Ontario was ‘bonkers’ to consider sharia

“While we have been focused on the heart-rending news about the devastation of Hurricane Katrina, our neighbours to the north have been going bonkers,” wrote Jennifer Hunter of the Chicago Sun-Times Sept. 14. “In the province of Ontario, the government was considering allowing Islamic tribunals to mediate civil, family and marital disputes between Muslims.” She quoted Taj Hashmi, a research associate at the York Centre for Asian Research, from a “wonderfully named” Web site called Muslims Wakeup, Prayer is Better Than Sleep: “It is quite puzzling that secular Canada should toy with the idea of incorporating sharia into its legal system while several Muslim countries are gradually replacing the sharia with secular codes and some have already done away with it.” Puzzling indeed, concluded Hunter.



Underemployed grads’ health suffers


If you are a university graduate who can’t find work in the field you studied, your career prospects may be affecting your health, reported Toronto’s Metro Sept. 14. According to a new study by researchers at the Institute for Work & Health in Toronto (IWH), university graduates are more likely to self-rate or report poorer health than peers who have or have not graduated but have a job that matches their skill set. York political scientist Thomas Klassen, who co-authored Flourishing In University And Beyond with York social scientist John Dwyer, offers this advice: “Getting stuck in a dead-end job is stressful regardless of your education level,” he says, “but for [university] graduates it is essential that you match your expectations with the reality of today’s workforce. Don’t expect to get the top job right out of university. It’s not the norm and that kind of thinking will only result in more stressful feelings on your health.” Klassen encourages students to build their network of contacts in and outside of school before graduation to help them secure entry-level positions following graduation.



Students don’t want to live in fear


In a Sept. 14 letter to the Toronto Star, York undergraduate students Kaitlyn Brown, Victoria Kennedy and Melissa Shin wrote: “York University has the distinction of being the only university in Canada situated in a high-crime area. We are the future. Scholarship winners and star athletes live alongside guns, poverty and violence. Students should be able to walk to school, go buy groceries and go downtown to party without being worried that they will be hit by a stray bullet.” They said “at least 10 shootings have happened a stone’s throw away from York University,” but “widespread police attention and action only seem to happen when a child is struck. The attitude appears to be that these gang members will kill each other and thus it is unnecessary to devote too many resources to catching the perpetrator – someone else will hand down their own brand of justice instead.”

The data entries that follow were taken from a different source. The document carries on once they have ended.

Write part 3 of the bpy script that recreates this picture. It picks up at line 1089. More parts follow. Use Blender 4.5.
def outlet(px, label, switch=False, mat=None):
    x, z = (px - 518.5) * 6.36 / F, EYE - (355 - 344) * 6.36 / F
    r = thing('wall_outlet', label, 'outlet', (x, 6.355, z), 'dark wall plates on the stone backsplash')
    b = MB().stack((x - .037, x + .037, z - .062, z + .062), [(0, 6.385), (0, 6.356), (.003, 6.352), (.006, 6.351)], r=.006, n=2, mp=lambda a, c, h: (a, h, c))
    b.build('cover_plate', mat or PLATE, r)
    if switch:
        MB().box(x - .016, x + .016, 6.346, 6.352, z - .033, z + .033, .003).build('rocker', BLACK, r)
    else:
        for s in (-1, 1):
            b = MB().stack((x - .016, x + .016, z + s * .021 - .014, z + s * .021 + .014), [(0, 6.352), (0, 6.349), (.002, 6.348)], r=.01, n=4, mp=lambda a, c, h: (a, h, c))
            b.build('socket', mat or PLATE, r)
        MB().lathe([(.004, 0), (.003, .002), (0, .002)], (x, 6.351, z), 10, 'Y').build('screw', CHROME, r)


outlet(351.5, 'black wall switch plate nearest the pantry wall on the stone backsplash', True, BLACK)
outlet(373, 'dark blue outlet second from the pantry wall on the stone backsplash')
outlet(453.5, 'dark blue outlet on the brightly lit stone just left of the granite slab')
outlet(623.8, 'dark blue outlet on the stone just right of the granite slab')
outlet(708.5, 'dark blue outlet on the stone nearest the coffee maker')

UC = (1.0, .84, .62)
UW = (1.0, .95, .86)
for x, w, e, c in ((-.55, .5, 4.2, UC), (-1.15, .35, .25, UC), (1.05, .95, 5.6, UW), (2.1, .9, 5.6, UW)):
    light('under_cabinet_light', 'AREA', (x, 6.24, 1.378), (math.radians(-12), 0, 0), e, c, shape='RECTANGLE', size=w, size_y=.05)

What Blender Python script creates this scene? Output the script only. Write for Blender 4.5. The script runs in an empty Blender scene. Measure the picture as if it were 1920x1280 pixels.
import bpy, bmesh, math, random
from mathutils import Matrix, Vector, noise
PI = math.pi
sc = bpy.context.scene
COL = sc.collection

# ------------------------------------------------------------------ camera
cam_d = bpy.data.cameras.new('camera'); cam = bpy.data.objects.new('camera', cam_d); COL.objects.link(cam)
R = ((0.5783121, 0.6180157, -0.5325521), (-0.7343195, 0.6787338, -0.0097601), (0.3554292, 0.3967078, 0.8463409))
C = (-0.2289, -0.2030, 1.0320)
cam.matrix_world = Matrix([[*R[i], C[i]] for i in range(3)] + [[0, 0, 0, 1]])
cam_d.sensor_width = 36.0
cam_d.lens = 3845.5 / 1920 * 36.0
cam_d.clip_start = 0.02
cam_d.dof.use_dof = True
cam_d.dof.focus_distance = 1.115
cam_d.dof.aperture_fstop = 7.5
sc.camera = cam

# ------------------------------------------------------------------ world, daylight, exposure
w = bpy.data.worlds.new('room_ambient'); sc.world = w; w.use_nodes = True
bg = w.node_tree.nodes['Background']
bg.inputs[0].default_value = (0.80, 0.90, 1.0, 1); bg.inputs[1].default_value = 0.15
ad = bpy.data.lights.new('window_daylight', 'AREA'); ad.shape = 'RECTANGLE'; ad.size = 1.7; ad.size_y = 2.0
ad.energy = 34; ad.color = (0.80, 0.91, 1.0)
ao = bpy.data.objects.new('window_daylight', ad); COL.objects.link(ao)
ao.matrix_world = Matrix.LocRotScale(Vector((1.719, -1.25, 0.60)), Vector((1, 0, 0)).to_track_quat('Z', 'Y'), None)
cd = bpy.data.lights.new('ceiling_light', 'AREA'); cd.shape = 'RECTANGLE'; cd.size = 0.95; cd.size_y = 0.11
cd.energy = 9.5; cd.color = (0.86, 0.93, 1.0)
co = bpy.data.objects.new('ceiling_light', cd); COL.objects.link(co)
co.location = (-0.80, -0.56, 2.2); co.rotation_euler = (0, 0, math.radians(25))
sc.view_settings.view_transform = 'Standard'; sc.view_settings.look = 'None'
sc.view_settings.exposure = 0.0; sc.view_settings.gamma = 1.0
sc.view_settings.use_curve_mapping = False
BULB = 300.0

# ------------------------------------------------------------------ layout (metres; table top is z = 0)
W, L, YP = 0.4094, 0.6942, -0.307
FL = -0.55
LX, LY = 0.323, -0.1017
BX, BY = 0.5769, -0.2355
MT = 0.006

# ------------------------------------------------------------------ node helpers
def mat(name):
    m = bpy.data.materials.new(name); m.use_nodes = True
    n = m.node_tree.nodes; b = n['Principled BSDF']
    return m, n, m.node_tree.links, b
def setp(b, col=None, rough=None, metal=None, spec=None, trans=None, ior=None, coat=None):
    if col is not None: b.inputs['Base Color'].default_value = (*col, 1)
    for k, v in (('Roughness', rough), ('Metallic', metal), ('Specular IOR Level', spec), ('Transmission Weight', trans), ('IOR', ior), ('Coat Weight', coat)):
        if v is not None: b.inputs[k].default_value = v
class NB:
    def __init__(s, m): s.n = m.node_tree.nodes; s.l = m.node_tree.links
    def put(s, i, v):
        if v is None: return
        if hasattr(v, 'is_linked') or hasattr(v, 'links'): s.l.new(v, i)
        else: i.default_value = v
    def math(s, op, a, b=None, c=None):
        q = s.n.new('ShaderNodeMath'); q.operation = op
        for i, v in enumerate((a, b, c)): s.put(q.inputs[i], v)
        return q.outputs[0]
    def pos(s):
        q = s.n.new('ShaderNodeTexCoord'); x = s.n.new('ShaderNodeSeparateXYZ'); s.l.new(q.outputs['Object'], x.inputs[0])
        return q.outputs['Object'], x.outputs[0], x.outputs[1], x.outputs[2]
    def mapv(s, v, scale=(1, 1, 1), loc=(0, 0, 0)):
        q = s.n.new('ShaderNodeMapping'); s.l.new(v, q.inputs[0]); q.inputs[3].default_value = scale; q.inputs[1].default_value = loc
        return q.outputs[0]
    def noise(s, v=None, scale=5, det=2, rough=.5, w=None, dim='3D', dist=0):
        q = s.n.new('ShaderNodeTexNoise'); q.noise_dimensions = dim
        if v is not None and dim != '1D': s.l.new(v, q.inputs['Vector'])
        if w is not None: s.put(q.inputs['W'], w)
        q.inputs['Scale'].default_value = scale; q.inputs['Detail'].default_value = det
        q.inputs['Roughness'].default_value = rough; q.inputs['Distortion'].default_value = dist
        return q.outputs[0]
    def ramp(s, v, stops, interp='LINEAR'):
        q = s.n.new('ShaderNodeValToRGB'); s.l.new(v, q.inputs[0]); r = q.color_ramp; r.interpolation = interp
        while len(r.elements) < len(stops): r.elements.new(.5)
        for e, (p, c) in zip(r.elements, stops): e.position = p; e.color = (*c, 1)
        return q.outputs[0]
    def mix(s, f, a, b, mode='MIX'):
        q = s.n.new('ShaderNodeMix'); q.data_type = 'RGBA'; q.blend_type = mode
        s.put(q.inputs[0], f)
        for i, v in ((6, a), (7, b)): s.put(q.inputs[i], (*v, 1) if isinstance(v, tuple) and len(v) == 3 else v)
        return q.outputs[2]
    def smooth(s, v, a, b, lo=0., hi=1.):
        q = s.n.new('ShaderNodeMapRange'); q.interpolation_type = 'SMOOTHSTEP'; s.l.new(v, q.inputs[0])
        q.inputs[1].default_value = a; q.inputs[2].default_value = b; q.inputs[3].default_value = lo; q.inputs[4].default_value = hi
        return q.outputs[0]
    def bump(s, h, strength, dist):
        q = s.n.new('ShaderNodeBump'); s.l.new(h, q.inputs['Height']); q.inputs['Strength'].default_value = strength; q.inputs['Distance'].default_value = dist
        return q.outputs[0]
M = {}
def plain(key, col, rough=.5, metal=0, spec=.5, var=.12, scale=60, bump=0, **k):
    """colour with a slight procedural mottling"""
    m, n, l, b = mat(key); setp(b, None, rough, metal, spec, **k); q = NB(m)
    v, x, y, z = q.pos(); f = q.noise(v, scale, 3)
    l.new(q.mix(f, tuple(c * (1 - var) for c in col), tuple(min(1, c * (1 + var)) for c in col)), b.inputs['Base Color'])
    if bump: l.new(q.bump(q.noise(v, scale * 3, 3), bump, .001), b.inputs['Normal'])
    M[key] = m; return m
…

Treat faith-based schools equally


“The headline on my letter Tuesday was misleading,” wrote Eric Lawee, humanities professor in York’s Faculty of Arts, in a Sept. 14 letter to the National Post. “I was not calling for separate school funding to be cut, but rather I was deploring the unequal treatment accorded to non-Catholic faith-based schools in Ontario. As public support for Catholic schools in Ontario is constitutionally mandated, and as the Catholic school system contributes to Ontario’s multicultural mosaic, the solution to the current unjust situation in Ontario is to extend government funding to the tiny minority of non-Catholic faith-based schools that continue to suffer discrimination on religious grounds.”


Class reunion: catching up with former football player


For its Class Reunion column, The Toronto Sun asked Tom Gretes, head football coach at York, what he remembered about playing football for Northern Secondary School in the 1970s. “Back then, we had bantam, junior and senior football teams. We played for fun and there was no such thing as off-season training. I was a quarterback. We threw the ball a lot and had a potent offence. We always came close, but we never won a championship. One game in 1975, we played Parkdale at Ravina Park. We led 21-1 at halftime and lost 42-28. We had a great team in ’74, but we lost to Western Tech in the semi-final. Football was big in the city and there 20 teams. Our rival was North Toronto and we’d get 3,000 to our games with the marching bands.”


On air



  • In a Sept. 13 interview on CFRB’s “Bill Carroll Show,” David Noble, a professor of social and political thought in York’s Faculty of Arts, elaborated on objectives of his campaign to keep teaching on non-statutory religious holidays at York, which suspends classes on Jewish holidays, then answered calls from listeners.